The main advertising image showed a machine in metallic Charcoal Grey. Other options were metallic Caribbean Blue or Lancaster Red.
The contemporary 'king of grunt', Yamaha FJ1200, was shaded by this new machine's 125PS (123HP) and 99NM (73 ftlb). The numbers only go so far to express the way this machine delivers thrust across the range of working engine speed. The motor was designed to deliver torque for whiff-of-a-throttle overtaking at A-road and motorway speeds. Effortless and exhilarating performance for its time, kicking strongly at 4000 rpm (approx. 60mph) and 6000 rpm (approx. 90mph).
The Hinckley factory and headquarters is just a short trip down the A5 from the Foss Way in Leicestershire and Warwickshire. This is a fantastic legacy of Roman road-building practice that runs through the heart of England. It is largely straight but deviates around natural features of the landscape where necessary, rolling up and down with the curvature of the hills. It runs through forests and fields, crossing all types of other road ways, as it runs from Exeter to Lincoln. The surface is often rough and bears the scars of agricultural traffic. It is real.
The Fosse Way presents all types of challenge for the road rider and the Trophy cut its teeth in this environment. I've heard about and seen Triumph test riders up and down the Foss Way on several occasions. Not just on a Spanish race track in summer, or a closed test road and dyno room in Tokyo.
In its original form, it's 123 HP and 73 ftlb at 6500 rpm made for a great balance for people who ride. People like me. Some time in 1993, from chassis number 004091 onwards, the Trophy 1200 was refashioned as a large torque-laden touring bike with higher 'bars and lower footrests.

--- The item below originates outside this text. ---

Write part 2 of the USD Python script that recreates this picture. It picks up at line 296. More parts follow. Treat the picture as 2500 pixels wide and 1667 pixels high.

In fact, the 1200 engine itself was sent in two opposite performance directions. Option A was towards a thunderous sporty monster as the heart of the new Daytona 1200, with a peaky 147PS (145HP) and 115NM (85 ftlb) at 8500 rpm - just 1000rpm shy of the red line. The chassis was as the former Daytona 1000: low clip-on style bars and a sports fairing. Option B was with a fat 108PS (106HP) and 104NM (77 ftlb) at 5000 rpm - right in the middle of the rev range - to power the rebranded 'Trophy 4'. The Trophy 4 had raised bars and lowered footpegs, modest paint schemes and aimed squarely at a touring role. Both the Trophy 4 and Daytona 1200 are great bikes in their own ways but can't function as well as do-it-all machines. Maybe the ideal situation is to have one of each ... In either case, these changes meant that the original attempt to achieve a balanced machine for all-round sports-touring versatility was significantly weakened. Maybe even lost ...
To my mind, the move towards a specialisation of roles came at the expense of precisely the combination of abilities that the design team had planned for so carefully over the preceding decade. Anyway the point is that, to my mind, the Trophy 1200s in their original guise were a great compromise - flat bars, high pegs, willing motor: good times!